**What is needed**
Restate word for word the lines that begin the listing and end with the line holding "bush('round_bush', 'shaded green".

BEGIN Source material

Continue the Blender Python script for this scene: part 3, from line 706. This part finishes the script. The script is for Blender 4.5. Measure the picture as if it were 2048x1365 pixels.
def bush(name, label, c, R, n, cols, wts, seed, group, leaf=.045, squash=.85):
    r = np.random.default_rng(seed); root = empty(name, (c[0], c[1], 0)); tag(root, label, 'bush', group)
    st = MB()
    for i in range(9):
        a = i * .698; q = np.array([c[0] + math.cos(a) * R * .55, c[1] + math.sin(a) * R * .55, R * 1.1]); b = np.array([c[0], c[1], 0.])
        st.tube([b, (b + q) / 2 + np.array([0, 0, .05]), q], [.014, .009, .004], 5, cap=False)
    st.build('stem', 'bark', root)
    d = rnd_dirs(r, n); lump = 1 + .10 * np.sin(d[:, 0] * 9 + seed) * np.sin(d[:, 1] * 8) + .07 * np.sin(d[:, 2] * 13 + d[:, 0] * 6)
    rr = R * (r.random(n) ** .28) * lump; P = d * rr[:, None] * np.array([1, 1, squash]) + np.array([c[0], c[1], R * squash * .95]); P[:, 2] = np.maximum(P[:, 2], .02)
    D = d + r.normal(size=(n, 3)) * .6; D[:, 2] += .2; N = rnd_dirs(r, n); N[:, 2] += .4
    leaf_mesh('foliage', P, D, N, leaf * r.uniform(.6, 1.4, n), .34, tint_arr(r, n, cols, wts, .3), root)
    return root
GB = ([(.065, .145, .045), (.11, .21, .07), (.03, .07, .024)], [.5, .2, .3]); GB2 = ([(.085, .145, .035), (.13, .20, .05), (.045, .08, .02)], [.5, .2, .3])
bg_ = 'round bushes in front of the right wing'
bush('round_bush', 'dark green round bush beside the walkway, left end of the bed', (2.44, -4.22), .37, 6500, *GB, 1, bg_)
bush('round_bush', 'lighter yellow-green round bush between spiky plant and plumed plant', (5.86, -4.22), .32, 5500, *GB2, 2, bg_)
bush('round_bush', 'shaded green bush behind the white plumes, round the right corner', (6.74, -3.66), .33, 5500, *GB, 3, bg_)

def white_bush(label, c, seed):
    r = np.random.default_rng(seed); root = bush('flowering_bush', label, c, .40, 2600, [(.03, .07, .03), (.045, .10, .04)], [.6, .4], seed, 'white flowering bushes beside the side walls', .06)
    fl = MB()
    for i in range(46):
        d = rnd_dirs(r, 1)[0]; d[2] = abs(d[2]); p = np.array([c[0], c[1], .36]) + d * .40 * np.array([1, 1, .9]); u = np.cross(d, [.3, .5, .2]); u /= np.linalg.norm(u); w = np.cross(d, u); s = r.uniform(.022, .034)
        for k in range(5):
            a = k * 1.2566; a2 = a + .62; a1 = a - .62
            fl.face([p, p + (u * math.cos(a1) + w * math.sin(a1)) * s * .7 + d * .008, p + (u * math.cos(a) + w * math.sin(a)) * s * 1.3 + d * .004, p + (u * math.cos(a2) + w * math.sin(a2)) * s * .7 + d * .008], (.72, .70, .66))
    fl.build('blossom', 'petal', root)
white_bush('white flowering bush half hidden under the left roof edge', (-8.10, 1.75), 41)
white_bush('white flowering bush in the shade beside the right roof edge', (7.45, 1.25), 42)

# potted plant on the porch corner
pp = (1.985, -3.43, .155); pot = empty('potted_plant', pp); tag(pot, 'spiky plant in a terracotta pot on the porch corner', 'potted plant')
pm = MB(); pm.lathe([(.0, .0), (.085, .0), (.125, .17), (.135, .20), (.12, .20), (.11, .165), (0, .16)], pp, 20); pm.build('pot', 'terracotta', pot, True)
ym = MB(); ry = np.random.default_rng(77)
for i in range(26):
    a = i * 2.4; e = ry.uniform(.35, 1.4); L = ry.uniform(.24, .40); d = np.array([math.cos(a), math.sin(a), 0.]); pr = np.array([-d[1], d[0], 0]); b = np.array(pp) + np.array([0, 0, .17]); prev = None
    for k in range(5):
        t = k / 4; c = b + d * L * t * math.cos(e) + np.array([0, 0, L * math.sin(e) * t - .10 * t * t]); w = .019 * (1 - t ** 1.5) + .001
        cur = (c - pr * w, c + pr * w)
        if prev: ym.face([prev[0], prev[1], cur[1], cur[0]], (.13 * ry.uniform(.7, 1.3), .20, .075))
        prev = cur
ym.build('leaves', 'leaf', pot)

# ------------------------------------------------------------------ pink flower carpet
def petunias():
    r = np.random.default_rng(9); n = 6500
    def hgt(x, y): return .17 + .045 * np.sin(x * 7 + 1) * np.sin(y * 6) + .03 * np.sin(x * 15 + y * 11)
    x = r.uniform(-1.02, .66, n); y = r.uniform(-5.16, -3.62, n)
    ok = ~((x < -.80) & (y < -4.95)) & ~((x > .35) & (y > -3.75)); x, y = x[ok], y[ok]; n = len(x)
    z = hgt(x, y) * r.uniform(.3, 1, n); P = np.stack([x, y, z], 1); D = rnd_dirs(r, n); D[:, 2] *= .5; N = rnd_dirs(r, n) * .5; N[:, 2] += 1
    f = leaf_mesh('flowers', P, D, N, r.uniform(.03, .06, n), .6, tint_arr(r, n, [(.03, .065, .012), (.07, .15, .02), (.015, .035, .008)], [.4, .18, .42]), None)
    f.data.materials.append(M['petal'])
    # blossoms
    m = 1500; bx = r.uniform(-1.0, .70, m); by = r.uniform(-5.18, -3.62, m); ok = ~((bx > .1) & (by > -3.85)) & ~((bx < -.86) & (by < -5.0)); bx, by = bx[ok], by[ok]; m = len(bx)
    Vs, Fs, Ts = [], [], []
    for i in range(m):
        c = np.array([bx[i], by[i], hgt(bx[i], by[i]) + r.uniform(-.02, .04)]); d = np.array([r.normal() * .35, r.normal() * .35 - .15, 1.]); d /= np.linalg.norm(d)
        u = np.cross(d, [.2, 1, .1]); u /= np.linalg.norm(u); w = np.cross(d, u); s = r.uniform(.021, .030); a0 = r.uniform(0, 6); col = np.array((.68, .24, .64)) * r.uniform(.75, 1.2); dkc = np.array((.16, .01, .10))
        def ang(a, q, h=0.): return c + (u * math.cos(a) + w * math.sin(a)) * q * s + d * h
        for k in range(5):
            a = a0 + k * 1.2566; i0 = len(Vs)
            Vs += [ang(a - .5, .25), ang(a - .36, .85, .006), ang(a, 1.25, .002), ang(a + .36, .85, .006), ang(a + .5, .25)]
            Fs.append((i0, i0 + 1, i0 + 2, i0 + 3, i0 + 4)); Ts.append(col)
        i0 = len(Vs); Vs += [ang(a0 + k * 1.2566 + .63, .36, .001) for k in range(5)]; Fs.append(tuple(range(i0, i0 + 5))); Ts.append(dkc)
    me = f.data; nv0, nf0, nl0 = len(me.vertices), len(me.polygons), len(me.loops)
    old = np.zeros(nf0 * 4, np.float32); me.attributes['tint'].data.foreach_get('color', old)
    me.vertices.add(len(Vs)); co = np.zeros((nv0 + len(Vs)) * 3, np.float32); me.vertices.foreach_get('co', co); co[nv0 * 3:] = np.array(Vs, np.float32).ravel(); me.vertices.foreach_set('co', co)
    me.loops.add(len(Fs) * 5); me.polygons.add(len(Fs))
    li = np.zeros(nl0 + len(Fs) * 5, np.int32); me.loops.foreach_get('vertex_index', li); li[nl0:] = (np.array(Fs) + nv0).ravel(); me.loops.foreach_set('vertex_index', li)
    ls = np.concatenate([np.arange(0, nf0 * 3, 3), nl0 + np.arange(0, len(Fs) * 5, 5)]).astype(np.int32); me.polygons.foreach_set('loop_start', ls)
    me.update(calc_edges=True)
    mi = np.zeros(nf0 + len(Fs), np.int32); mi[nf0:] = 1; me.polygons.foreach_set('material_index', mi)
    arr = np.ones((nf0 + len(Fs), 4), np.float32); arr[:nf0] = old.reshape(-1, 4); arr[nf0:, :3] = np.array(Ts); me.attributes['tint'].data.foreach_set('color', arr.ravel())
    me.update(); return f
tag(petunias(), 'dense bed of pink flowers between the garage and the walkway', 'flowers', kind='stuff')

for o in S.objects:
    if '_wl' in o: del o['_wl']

END Source material

**Problem solution**
Continue the Blender Python script for this scene: part 3, from line 706. This part finishes the script. The script is for Blender 4.5. Measure the picture as if it were 2048x1365 pixels.
def bush(name, label, c, R, n, cols, wts, seed, group, leaf=.045, squash=.85):
    r = np.random.default_rng(seed); root = empty(name, (c[0], c[1], 0)); tag(root, label, 'bush', group)
    st = MB()
    for i in range(9):
        a = i * .698; q = np.array([c[0] + math.cos(a) * R * .55, c[1] + math.sin(a) * R * .55, R * 1.1]); b = np.array([c[0], c[1], 0.])
        st.tube([b, (b + q) / 2 + np.array([0, 0, .05]), q], [.014, .009, .004], 5, cap=False)
    st.build('stem', 'bark', root)
    d = rnd_dirs(r, n); lump = 1 + .10 * np.sin(d[:, 0] * 9 + seed) * np.sin(d[:, 1] * 8) + .07 * np.sin(d[:, 2] * 13 + d[:, 0] * 6)
    rr = R * (r.random(n) ** .28) * lump; P = d * rr[:, None] * np.array([1, 1, squash]) + np.array([c[0], c[1], R * squash * .95]); P[:, 2] = np.maximum(P[:, 2], .02)
    D = d + r.normal(size=(n, 3)) * .6; D[:, 2] += .2; N = rnd_dirs(r, n); N[:, 2] += .4
    leaf_mesh('foliage', P, D, N, leaf * r.uniform(.6, 1.4, n), .34, tint_arr(r, n, cols, wts, .3), root)
    return root
GB = ([(.065, .145, .045), (.11, .21, .07), (.03, .07, .024)], [.5, .2, .3]); GB2 = ([(.085, .145, .035), (.13, .20, .05), (.045, .08, .02)], [.5, .2, .3])
bg_ = 'round bushes in front of the right wing'
bush('round_bush', 'dark green round bush beside the walkway, left end of the bed', (2.44, -4.22), .37, 6500, *GB, 1, bg_)
bush('round_bush', 'lighter yellow-green round bush between spiky plant and plumed plant', (5.86, -4.22), .32, 5500, *GB2, 2, bg_)
bush('round_bush', 'shaded green bush behind the white plumes, round the right corner', (6.74, -3.66), .33, 5500, *GB, 3, bg_)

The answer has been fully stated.